Tuesday, June 08, 2004

It’s amazing how easily and completely one event can envelop your world. Things that have not yet occurred tend to preoccupy me, rather than things that have already happened. I vacillate between acceptance (“This is how I am!”) and frustration (“Why am I like this?”) when faced with this fact. Despite the cliché of “the moment”, something important and valuable is contained therein. Those who have access to it avoid (or seem to do so at least) the dangerous narrowing of focus that plagues people who cannot divorce themselves from either the future or the past. Thinking about the future or the past is not a necessarily negative activity, but viewing them to the exclusion of the rest of reality is. At the moment I’m swinging frustration at the future like a bat.

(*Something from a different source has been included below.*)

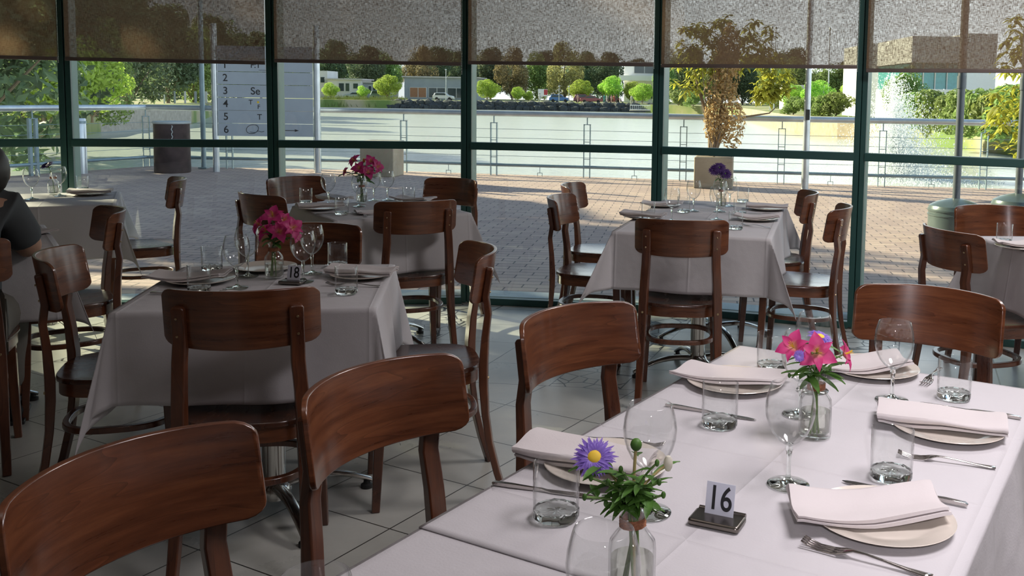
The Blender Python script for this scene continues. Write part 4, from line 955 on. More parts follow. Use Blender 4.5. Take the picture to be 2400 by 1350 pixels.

I had hoped to set things in motion prior to July so that upon returning, we’d be ready to rock and roll. In doing this I neglected to account for many factors which has resulted in rescheduling, surprise attacks by the accounting fairy (who says, “Oh! That grant is no longer available. I guess you’re SOL!”), and a general shrugging of the shoulders. What a lesson: no amount of desire or planning can push, pull, or confuse people into going where they don’t want to go. The time has to be right, and if the time isn’t right, you wait until it is.

Watching the days slip by last March was a bit like lazing in a canoe on a reservoir – no particular hurry; might as well relax and read a book. Apparently, the canoe has now sprung a leak and is racing towards a cataract below the dam’s burst wall – at least it’s a little more exciting! Of the several things on the to do list (project proposal, world map, mud oven, chicken coop, watershed management workshop, so on and so forth) perhaps one will run the gamut and survive. Melodrama. I keep hoping that a deus ex machina waits to rescue me still - I will ride an airplane soon enough…

In less dramatic news: I’ve been practicing the songs that Mike and Leah would like me to play for their wedding. The music is coming along, which is good. Typhoons continue to keep the weather cooler, and the rain turns everything such a lovely, deep shade of green. The fact that the river between the barangay and central Bayombong has swelled to four times its normal size makes things more interesting (and gave birth to the canoe above…). It is always something to wade through a dump on the commute to “work”.